Net News Publisher has released an interesting account of a paper published in the Journal of Human Movement Science. The title is "Seeing vs. believing: Is believing sufficient to activate the processes of response co-representation?;" and the author is Tim Welsh of the Faculty of Kinesiology at the University of Calgary. Here is the summary culled from the opening paragraphs of the New News Publisher account:
You may not be aware of it - they might not be aware of it, but the people in your work environment might be slowing you down. New research by University of Calgary, Faculty of Kinesiology researcher Dr. Tim Welsh says that regardless of their intentions, having an individual working on a different task - within your field of vision - could be enough to slow down your performance.
“Imagine a situation like a complex assembly line,” said Welsh If you are doing a particular task and the person across from you is doing a different task, you’ll be slowed down regardless of their performance.”
The reason for this is a built-in response-interpretation mechanism that is hard-wired into our central nervous systems. If we see someone performing a task we automatically imagine ourselves performing that task. This behavior is part of our mirror neuron system.
I developed an amateur's interest in kinesiology that goes back to when I was doing research into dance notation about 30 years ago. However, bearing that casual acquaintance in mind, this is the first time I have encountered a published result that deals with the mind-body question where human movement is concerned; but there is still a question of what the scope of Welsh's results are likely to be.
The critical sentence is Welsh's own in the second paragraph cited. On the surface this is a study of improving behavioral efficiency on an assembly line, particularly where complex tasks are involved. The fact that this problem is being studied at all throws some interesting light on the state of Taylorism today. On the one hand it reveals that we are as drunk on those "principles of scientific management" as we have ever been; but, on the other hand, the postulation of "complex tasks" indicates a rejection of Frederick Taylor's most important premise. Thus, I am less interested in Welsh's result and more interested in where he got support for his research and what that says about current work practices.
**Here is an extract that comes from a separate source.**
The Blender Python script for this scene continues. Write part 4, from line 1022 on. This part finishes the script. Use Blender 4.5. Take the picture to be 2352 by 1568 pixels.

More specifically, what does this say about that once-grand experiment in production lines, the Toyota-GM joint venture into New United Motor Manufacturing (NUMMI)? Recall that this was a production environment in which peripheral awareness was regarded as an asset, rather than a liability; and it became somewhat of a poster child for the proposition that even work on a production line could be viewed as "knowledge work." We do not hear much about new approaches to production lines these days; nor do we hear much about knowledge work, which is probably just well, since any valid semantics for the phrase were quickly sucked out by those evangelists who saw it as the best ticket to consulting contracts. The hypothesis behind the NUMMI experiment, however, was that, whatever quantitative metric one might select, the productivity of the group was more important than the productivity of the individual; and the two were not related by anything as simple as a linear equation. However, in the current social world where just about every manufacturing effort is regarded as a losing proposition, broad questions of productivity give way to the hollow cant about "doing more with less." So, if there were any lessons to be learned from NUMMI, it would be hard to find anyone paying attention to them these days.
This is why what interests me most about Welsh's paper is the question of who supported his research. "Pure" Taylorism, which involves reducing a complex process to the simplest possible steps, may be the ultimate refuge for "doing more with less" thinking, since, when you strip away all of the philosophizing, that was Taylor's primary goal. Thus, one way to read Welsh's results is as a recommendation to eliminate complex tasks from the production line, since simpler tasks are less likely to be jeopardized by peripheral awareness. We may be seeing a return to Taylorism as Taylor originally conceived it in the workplace, all in the interest of keeping the production line going while downsizing the staff. Any question of how alienating a "scientifically managed" workplace can be may then be conveniently swept off the shop floor in favor of these new results from an academic setting. Since this approach is being taken in the interest of economic survival, those who still have jobs in this new workplace will know better to complain about alienation and be thankful that they have a job at all. The Marxists had a phrase for such workers that we do not hear much these days: They were called "wage slaves." This is yet another sign that the shadow of slavery still hangs over us, particularly in its relation to the war against the poor.
Mirror neurons are a relatively recent discovery. Their dysfunction is currently being examinied as a potential contributing factor in autism.